- **Problem details**
Your copy of the material below should match it exactly, except that it holds no pictures.

- **Given information**
↓↓↓

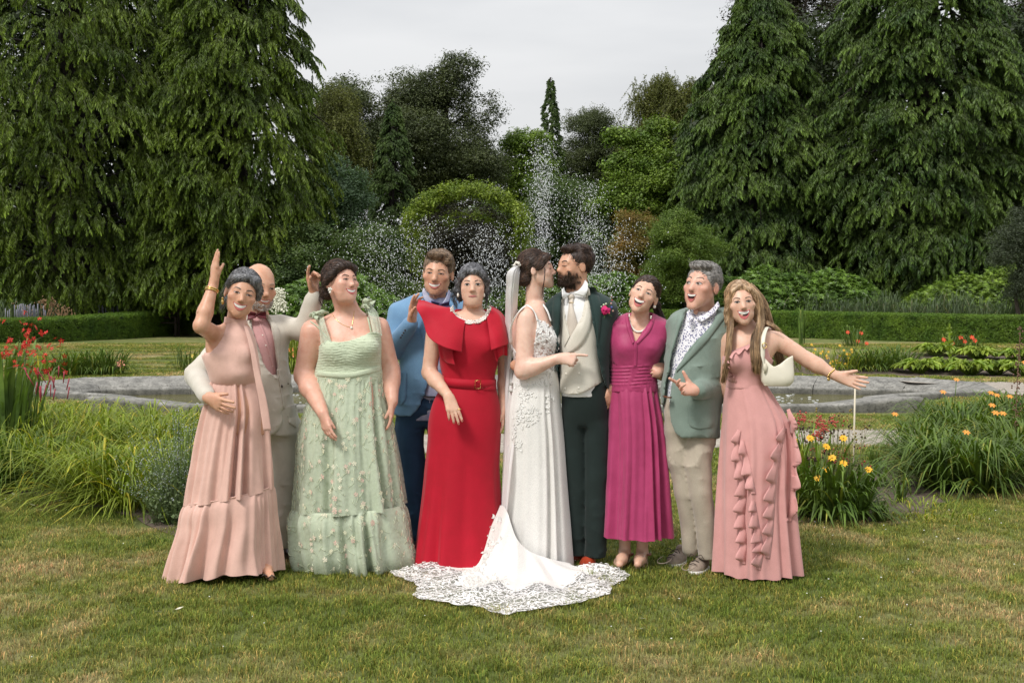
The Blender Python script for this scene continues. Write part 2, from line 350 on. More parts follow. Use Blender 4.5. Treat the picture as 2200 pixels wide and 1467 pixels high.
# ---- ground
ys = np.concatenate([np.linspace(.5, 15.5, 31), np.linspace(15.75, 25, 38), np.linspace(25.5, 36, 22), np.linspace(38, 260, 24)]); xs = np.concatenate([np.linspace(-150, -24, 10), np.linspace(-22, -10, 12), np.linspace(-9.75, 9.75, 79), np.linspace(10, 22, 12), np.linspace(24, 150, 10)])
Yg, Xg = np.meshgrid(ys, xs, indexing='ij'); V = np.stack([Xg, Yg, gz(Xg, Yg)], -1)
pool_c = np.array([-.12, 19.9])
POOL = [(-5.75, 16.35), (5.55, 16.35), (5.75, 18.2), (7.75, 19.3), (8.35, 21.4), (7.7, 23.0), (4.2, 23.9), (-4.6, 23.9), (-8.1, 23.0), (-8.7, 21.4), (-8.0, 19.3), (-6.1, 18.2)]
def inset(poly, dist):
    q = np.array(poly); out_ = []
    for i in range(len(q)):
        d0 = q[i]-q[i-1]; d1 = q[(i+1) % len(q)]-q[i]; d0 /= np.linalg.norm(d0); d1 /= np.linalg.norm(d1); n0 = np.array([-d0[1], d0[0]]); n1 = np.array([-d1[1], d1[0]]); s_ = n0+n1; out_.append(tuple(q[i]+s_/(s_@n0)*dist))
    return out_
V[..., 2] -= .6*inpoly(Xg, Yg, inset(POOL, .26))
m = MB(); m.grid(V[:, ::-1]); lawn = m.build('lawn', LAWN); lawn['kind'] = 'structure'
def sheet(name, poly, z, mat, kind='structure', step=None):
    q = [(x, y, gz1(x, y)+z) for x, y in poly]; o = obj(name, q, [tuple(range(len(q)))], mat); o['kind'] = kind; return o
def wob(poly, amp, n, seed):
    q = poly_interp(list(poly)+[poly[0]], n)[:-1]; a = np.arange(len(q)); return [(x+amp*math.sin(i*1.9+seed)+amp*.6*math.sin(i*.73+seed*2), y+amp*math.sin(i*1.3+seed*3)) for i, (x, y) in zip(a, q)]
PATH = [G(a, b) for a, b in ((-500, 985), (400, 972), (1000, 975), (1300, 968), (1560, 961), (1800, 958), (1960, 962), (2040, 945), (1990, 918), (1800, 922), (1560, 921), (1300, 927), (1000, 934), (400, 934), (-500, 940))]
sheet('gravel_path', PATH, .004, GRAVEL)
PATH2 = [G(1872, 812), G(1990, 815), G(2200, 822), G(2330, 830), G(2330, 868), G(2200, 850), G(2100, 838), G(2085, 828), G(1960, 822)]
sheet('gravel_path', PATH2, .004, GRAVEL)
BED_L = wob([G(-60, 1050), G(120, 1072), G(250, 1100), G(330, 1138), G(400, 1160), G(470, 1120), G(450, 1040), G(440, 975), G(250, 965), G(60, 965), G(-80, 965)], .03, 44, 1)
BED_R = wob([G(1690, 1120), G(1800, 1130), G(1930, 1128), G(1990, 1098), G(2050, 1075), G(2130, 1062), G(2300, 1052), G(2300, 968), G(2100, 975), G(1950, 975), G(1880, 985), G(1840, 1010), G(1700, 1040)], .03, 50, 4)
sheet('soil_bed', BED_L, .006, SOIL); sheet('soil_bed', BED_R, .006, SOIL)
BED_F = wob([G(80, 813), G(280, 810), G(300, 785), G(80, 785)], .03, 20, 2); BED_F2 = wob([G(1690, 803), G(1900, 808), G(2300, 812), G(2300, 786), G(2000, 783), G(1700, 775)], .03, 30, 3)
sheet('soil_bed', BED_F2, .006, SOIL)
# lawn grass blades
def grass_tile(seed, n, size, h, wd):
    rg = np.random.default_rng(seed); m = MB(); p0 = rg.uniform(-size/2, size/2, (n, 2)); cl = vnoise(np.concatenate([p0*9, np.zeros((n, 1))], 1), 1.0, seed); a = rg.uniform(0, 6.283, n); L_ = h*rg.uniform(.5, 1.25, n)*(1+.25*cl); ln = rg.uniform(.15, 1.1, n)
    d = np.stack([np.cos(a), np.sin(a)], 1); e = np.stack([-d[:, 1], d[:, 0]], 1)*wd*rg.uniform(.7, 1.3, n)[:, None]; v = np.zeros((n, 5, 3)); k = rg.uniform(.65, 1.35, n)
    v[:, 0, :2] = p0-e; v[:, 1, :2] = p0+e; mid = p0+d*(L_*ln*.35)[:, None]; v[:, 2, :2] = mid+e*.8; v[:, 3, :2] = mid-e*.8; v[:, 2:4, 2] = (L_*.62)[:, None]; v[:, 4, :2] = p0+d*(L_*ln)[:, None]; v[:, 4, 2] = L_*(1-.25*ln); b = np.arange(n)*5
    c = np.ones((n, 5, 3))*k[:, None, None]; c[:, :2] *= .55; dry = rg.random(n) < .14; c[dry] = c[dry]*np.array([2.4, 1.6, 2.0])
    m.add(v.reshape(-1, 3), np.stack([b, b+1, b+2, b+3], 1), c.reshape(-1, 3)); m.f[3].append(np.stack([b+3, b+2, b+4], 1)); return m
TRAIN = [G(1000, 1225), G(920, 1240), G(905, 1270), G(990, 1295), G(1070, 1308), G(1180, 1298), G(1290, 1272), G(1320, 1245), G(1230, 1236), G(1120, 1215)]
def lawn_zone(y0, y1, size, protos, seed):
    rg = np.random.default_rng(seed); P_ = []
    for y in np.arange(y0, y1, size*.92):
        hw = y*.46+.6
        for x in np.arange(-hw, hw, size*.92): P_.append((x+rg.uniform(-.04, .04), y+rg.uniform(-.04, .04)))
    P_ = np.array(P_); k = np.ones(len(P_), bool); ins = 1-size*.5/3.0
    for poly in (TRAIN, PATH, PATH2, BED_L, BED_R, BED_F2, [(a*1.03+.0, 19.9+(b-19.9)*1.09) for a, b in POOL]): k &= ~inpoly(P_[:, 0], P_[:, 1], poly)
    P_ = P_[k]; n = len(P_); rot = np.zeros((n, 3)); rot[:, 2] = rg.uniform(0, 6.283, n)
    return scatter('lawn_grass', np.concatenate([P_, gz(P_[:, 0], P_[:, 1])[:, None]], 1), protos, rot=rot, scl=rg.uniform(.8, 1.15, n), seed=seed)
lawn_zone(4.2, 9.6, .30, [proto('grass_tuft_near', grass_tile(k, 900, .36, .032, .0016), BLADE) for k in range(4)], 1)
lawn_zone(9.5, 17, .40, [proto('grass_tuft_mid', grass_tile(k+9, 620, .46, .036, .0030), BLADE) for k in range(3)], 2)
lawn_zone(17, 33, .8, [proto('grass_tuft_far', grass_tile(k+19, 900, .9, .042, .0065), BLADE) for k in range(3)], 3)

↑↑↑

- **Response for this exercise**
The Blender Python script for this scene continues. Write part 2, from line 350 on. More parts follow. Use Blender 4.5. Treat the picture as 2200 pixels wide and 1467 pixels high.
# ---- ground
ys = np.concatenate([np.linspace(.5, 15.5, 31), np.linspace(15.75, 25, 38), np.linspace(25.5, 36, 22), np.linspace(38, 260, 24)]); xs = np.concatenate([np.linspace(-150, -24, 10), np.linspace(-22, -10, 12), np.linspace(-9.75, 9.75, 79), np.linspace(10, 22, 12), np.linspace(24, 150, 10)])
Yg, Xg = np.meshgrid(ys, xs, indexing='ij'); V = np.stack([Xg, Yg, gz(Xg, Yg)], -1)
pool_c = np.array([-.12, 19.9])
POOL = [(-5.75, 16.35), (5.55, 16.35), (5.75, 18.2), (7.75, 19.3), (8.35, 21.4), (7.7, 23.0), (4.2, 23.9), (-4.6, 23.9), (-8.1, 23.0), (-8.7, 21.4), (-8.0, 19.3), (-6.1, 18.2)]
def inset(poly, dist):
    q = np.array(poly); out_ = []
    for i in range(len(q)):
        d0 = q[i]-q[i-1]; d1 = q[(i+1) % len(q)]-q[i]; d0 /= np.linalg.norm(d0); d1 /= np.linalg.norm(d1); n0 = np.array([-d0[1], d0[0]]); n1 = np.array([-d1[1], d1[0]]); s_ = n0+n1; out_.append(tuple(q[i]+s_/(s_@n0)*dist))
    return out_
V[..., 2] -= .6*inpoly(Xg, Yg, inset(POOL, .26))
m = MB(); m.grid(V[:, ::-1]); lawn = m.build('lawn', LAWN); lawn['kind'] = 'structure'
def sheet(name, poly, z, mat, kind='structure', step=None):
    q = [(x, y, gz1(x, y)+z) for x, y in poly]; o = obj(name, q, [tuple(range(len(q)))], mat); o['kind'] = kind; return o
def wob(poly, amp, n, seed):
    q = poly_interp(list(poly)+[poly[0]], n)[:-1]; a = np.arange(len(q)); return [(x+amp*math.sin(i*1.9+seed)+amp*.6*math.sin(i*.73+seed*2), y+amp*math.sin(i*1.3+seed*3)) for i, (x, y) in zip(a, q)]
PATH = [G(a, b) for a, b in ((-500, 985), (400, 972), (1000, 975), (1300, 968), (1560, 961), (1800, 958), (1960, 962), (2040, 945), (1990, 918), (1800, 922), (1560, 921), (1300, 927), (1000, 934), (400, 934), (-500, 940))]
sheet('gravel_path', PATH, .004, GRAVEL)
PATH2 = [G(1872, 812), G(1990, 815), G(2200, 822), G(2330, 830), G(2330, 868), G(2200, 850), G(2100, 838), G(2085, 828), G(1960, 822)]
sheet('gravel_path', PATH2, .004, GRAVEL)
BED_L = wob([G(-60, 1050), G(120, 1072), G(250, 1100), G(330, 1138), G(400, 1160), G(470, 1120), G(450, 1040), G(440, 975), G(250, 965), G(60, 965), G(-80, 965)], .03, 44, 1)
BED_R = wob([G(1690, 1120), G(1800, 1130), G(1930, 1128), G(1990, 1098), G(2050, 1075), G(2130, 1062), G(2300, 1052), G(2300, 968), G(2100, 975), G(1950, 975), G(1880, 985), G(1840, 1010), G(1700, 1040)], .03, 50, 4)
sheet('soil_bed', BED_L, .006, SOIL); sheet('soil_bed', BED_R, .006, SOIL)
BED_F = wob([G(80, 813), G(280, 810), G(300, 785), G(80, 785)], .03, 20, 2); BED_F2 = wob([G(1690, 803), G(1900, 808), G(2300, 812), G(2300, 786), G(2000, 783), G(1700, 775)], .03, 30, 3)
sheet('soil_bed', BED_F2, .006, SOIL)
# lawn grass blades
def grass_tile(seed, n, size, h, wd):
    rg = np.random.default_rng(seed); m = MB(); p0 = rg.uniform(-size/2, size/2, (n, 2)); cl = vnoise(np.concatenate([p0*9, np.zeros((n, 1))], 1), 1.0, seed); a = rg.uniform(0, 6.283, n); L_ = h*rg.uniform(.5, 1.25, n)*(1+.25*cl); ln = rg.uniform(.15, 1.1, n)
    d = np.stack([np.cos(a), np.sin(a)], 1); e = np.stack([-d[:, 1], d[:, 0]], 1)*wd*rg.uniform(.7, 1.3, n)[:, None]; v = np.zeros((n, 5, 3)); k = rg.uniform(.65, 1.35, n)
    v[:, 0, :2] = p0-e; v[:, 1, :2] = p0+e; mid = p0+d*(L_*ln*.35)[:, None]; v[:, 2, :2] = mid+e*.8; v[:, 3, :2] = mid-e*.8; v[:, 2:4, 2] = (L_*.62)[:, None]; v[:, 4, :2] = p0+d*(L_*ln)[:, None]; v[:, 4, 2] = L_*(1-.25*ln); b = np.arange(n)*5
    c = np.ones((n, 5, 3))*k[:, None, None]; c[:, :2] *= .55; dry = rg.random(n) < .14; c[dry] = c[dry]*np.array([2.4, 1.6, 2.0])
    m.add(v.reshape(-1, 3), np.stack([b, b+1, b+2, b+3], 1), c.reshape(-1, 3)); m.f[3].append(np.stack([b+3, b+2, b+4], 1)); return m
TRAIN = [G(1000, 1225), G(920, 1240), G(905, 1270), G(990, 1295), G(1070, 1308), G(1180, 1298), G(1290, 1272), G(1320, 1245), G(1230, 1236), G(1120, 1215)]
def lawn_zone(y0, y1, size, protos, seed):
    rg = np.random.default_rng(seed); P_ = []
    for y in np.arange(y0, y1, size*.92):
        hw = y*.46+.6
        for x in np.arange(-hw, hw, size*.92): P_.append((x+rg.uniform(-.04, .04), y+rg.uniform(-.04, .04)))
    P_ = np.array(P_); k = np.ones(len(P_), bool); ins = 1-size*.5/3.0
    for poly in (TRAIN, PATH, PATH2, BED_L, BED_R, BED_F2, [(a*1.03+.0, 19.9+(b-19.9)*1.09) for a, b in POOL]): k &= ~inpoly(P_[:, 0], P_[:, 1], poly)
    P_ = P_[k]; n = len(P_); rot = np.zeros((n, 3)); rot[:, 2] = rg.uniform(0, 6.283, n)
    return scatter('lawn_grass', np.concatenate([P_, gz(P_[:, 0], P_[:, 1])[:, None]], 1), protos, rot=rot, scl=rg.uniform(.8, 1.15, n), seed=seed)
lawn_zone(4.2, 9.6, .30, [proto('grass_tuft_near', grass_tile(k, 900, .36, .032, .0016), BLADE) for k in range(4)], 1)
lawn_zone(9.5, 17, .40, [proto('grass_tuft_mid', grass_tile(k+9, 620, .46, .036, .0030), BLADE) for k in range(3)], 2)
lawn_zone(17, 33, .8, [proto('grass_tuft_far', grass_tile(k+19, 900, .9, .042, .0065), BLADE) for k in range(3)], 3)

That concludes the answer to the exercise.